South Florida Sun-Sentinel
September 30, 2007

Catholic church losing strength in Cuba

Gains made since the pope's visit in 1998 reversed

Ray Sanchez

Cuba notebook

Santiago de Cuba

On a January morning nearly 10 years ago, Archbishop Pedro Meurice introduced a papal mass here in the island's second-largest city by boldly accusing the state of corrupting the moral traditions of Cuba.

The frankness of his message, delivered in a province known as the birthplace of the Castro brothers' revolution and with Defense Minister Raúl Castro sitting before him, drew applause from many of the 100,000 in the audience. The late Pope John Paul II nodded his approval.

Meurice was a quiet, reclusive prelate, and many religious leaders hoped that the reaction to his words and the pope's visit portended a new role for the Roman Catholic Church in socialist Cuba.

Now 75 and retired here in his native city, Meurice said hopes for improved church-state relations have been dashed. In the intervening years, he said, the state has quietly stripped the church of gains that came with the historic 1998 visit.

"In the end, we have not accomplished what we're entitled to; the Catholic Church has not been granted the right to evangelize and spread without fear of losing its religious freedom," Meurice said in a recent interview.

In the year since President Fidel Castro has been ill and out of the public eye, analysts and religious leaders point to the fate of a popular Catholic magazine and civics workshops in the western city of Pinar del Rio as dramatic examples of tighter church control.

The most recent blow came earlier this month when the Diocese of Pinar del Rio canceled a popular series of workshops on dealing with topics like democracy and freedom of association. In April, Pinar del Rio's new bishop, Jorge Serpa, dismissed the editor of Vitral magazine, Dagoberto Valdes, one of the workshop moderators. The magazine routinely looked at issues of liberty and repression.

Serpa, who was in Rome, was unavailable for comment, according to his secretary.

"What has happened with Vitral and the civic center … demonstrates that significant restrictions are now being applied," Valdes said. "I'm being prudent in using the word 'restrictions.' I think these services are being eliminated."

After the 1959 revolution, Cuba officially embraced atheism. Practicing Catholics and other believers were viewed with suspicion and discriminated against until 1992, when Cuba declared itself a secular state and permitted Catholics and others to join the Communist Party. But religious schools have remained closed since the early 1960s, when hundreds of priests and church workers were expelled or jailed.

Many Cubans on both sides of the Florida Straits hoped Pope John Paul II's arrival on the island would have the same result as an earlier visit to his native Poland – to spark the collapse of communism. But the Polish church was strong and organized, while Cuba's had much less influence.
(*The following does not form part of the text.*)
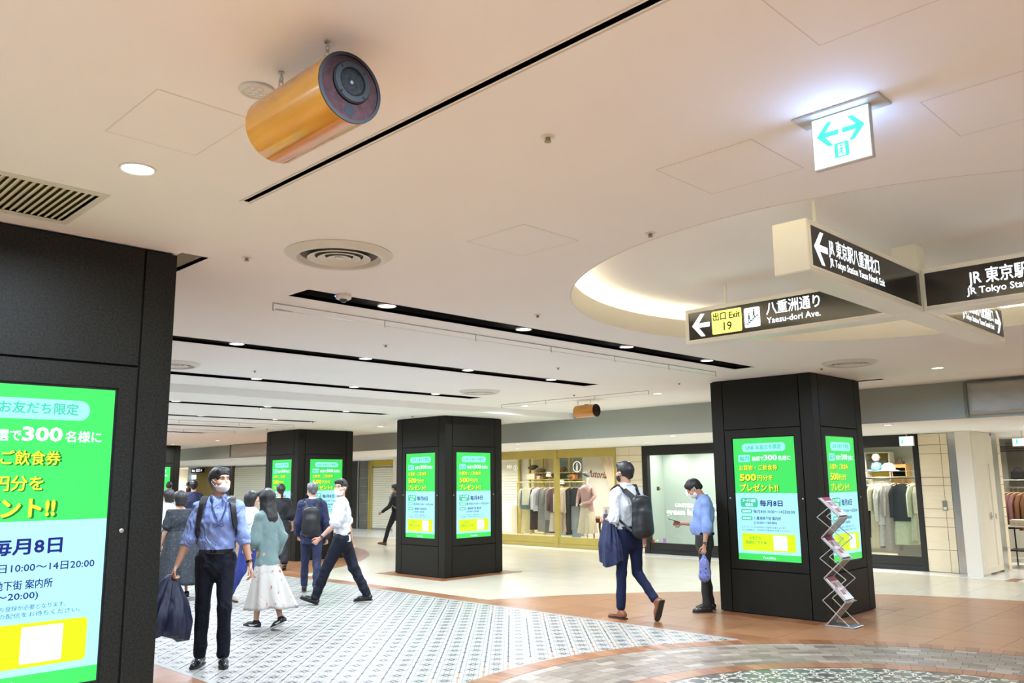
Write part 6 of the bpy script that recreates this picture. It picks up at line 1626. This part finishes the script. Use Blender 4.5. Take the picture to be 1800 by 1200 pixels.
def backpack(label, J, loc, rz, m, w_=.27, h_=.44, d_=.15, drop=.02, straps=True, strapmat=None, bulge=1.0):
    """stands on the person's back; built in the person's frame but a thing of its own"""
    b = thing('backpack', label, 'backpack', loc, rz)
    s = J.s; up, rt, fw = J.up, J.rt, J.fw; c = J.neck-up*(.06+drop+h_*.5)*s-fw*(.135*J.heavy+d_*.52)*s
    S = SDF(); axs = [(-1,-1),(1,-1),(-1,1),(1,1)]
    for sx in (-1,1):
        S.cone(c+rt*sx*w_*.28*s-up*h_*.32*s, c+rt*sx*w_*.24*s+up*h_*.30*s, w_*.24*s, w_*.22*s, .05, (fw, d_/w_*1.15))
    S.cone(c-up*h_*.30*s, c+up*h_*.30*s, w_*.30*s, w_*.28*s, .05, (fw, d_/w_*1.25))
    S.cone(c-up*h_*.26*s-fw*d_*.30*s, c+up*h_*.02*s-fw*d_*.30*s, w_*.34*s, w_*.30*s, .03, (fw, .45))
    S.wrinkle(.004, 40, 9); S.mesh('pack_body', .010, m, b)
    sm = strapmat or m
    for sd, nm in ((-1,'L'),(1,'R')):
        sh = J.sh[nm]
        P = [c+up*h_*.40*s+rt*sd*.06*s+fw*d_*.3*s, J.neck-up*.005*s+rt*sd*.105*s-fw*.03*s, J.neck+up*.018*s+rt*sd*.115*s+fw*.005*s, J.neck-up*.05*s+rt*sd*.130*s+fw*(.10*J.heavy+.012)*s, J.chest+rt*sd*.150*s*J.heavy+fw*(.085*J.heavy+.022)*s, J.pelvis+up*.20*s+rt*sd*.168*s*J.heavy+fw*.01*s, c-up*h_*.32*s+rt*sd*w_*.42*s+fw*d_*.2*s]
        # smooth the strap path and give it width
        pts = []
        for i in range(len(P)-1):
            p0, p1, p2, p3 = P[max(i-1,0)], P[i], P[i+1], P[min(i+2,len(P)-1)]
            for q in range(6):
                u_ = q/6; pts.append(.5*((2*p1)+(-p0+p2)*u_+(2*p0-5*p1+4*p2-p3)*u_*u_+(-p0+3*p1-3*p2+p3)*u_**3))
        pts.append(P[-1])
        vs = []
        ctr = J.chest
        for i, p in enumerate(pts):
            tg = nrm(pts[min(i+1,len(pts)-1)]-pts[max(i-1,0)]); outv = p-(J.pelvis+up*((p-J.pelvis)@up)); 
            if (p-J.neck)@up > -.04: outv = up
            outv = nrm(outv-tg*(outv@tg)); sdv = np.cross(tg, outv); ww = .030*s if i < len(pts)*.72 else .012*s
            for a_, o_ in ((-ww,-.004),(ww,-.004),(ww,.009),(-ww,.009)): vs.append(tuple(p+sdv*a_+outv*o_))
        n = len(pts); fs = [(i*4+q, i*4+(q+1)%4, (i+1)*4+(q+1)%4, (i+1)*4+q) for i in range(n-1) for q in range(4)]+[(3,2,1,0),((n-1)*4,(n-1)*4+1,(n-1)*4+2,(n-1)*4+3)]
        MB().add(vs, fs).obj('shoulder_strap', sm, b, smooth=50)
    MB().tube([tuple(c+up*h_*.44*s-rt*.03*s+fw*d_*.3*s), tuple(c+up*h_*.50*s+fw*d_*.3*s), tuple(c+up*h_*.44*s+rt*.03*s+fw*d_*.3*s)], .007, 8).obj('top_loop', sm, b, smooth=True)
    return b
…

Around the time of the papal visit, there were small strides: The state legalized Christmas as a goodwill gesture to the pope; missionary efforts in rural areas increased; religious processions returned to the streets; and proselytizers were allowed to spread the Gospel from door to door.

But the transcendent changes many expected never materialized. A decade later, masses are sparsely attended except on major holidays like Christmas and the September feast of Our Lady of Charity, Cuba's patron saint.

No new churches have been built in Cuba since before the revolution. "The church has serious difficulties with the repair and maintenance of its temples," Meurice said.

The government has denied the church access to the Internet and strictly limited access to state-controlled media. Earlier this month, for the first time since the revolution, Santiago's new archbishop was allowed to deliver a brief radio message on the feast of Our Lady of Charity, Meurice said.

In April, Cuba's top Catholic leader, Cardinal Jaime Ortega of Havana, acknowledged that the church found itself in a "delicate" position after Castro's illness was announced in July 2006.

"At the outset, when the Cuban president fell ill, some believed that an internal crisis would arise," he told the Spanish newspaper El Pais. "The bishops made a vote that no outside interference or any type of internal crisis should alter the peace and the coexistence." Ortega and his spokesman were unavailable for further comment.

A Cuban government official familiar with church-state relations said recent changes in the church were "strictly internal matters."

"The state had no influence on their decisions," he said. He spoke on condition of anonymity because he was not authorized to comment officially to a foreign journalist.

Meurice said: "Below the surface, very little has changed. While the state is no longer officially atheist, there is still only one party, the Communist Party."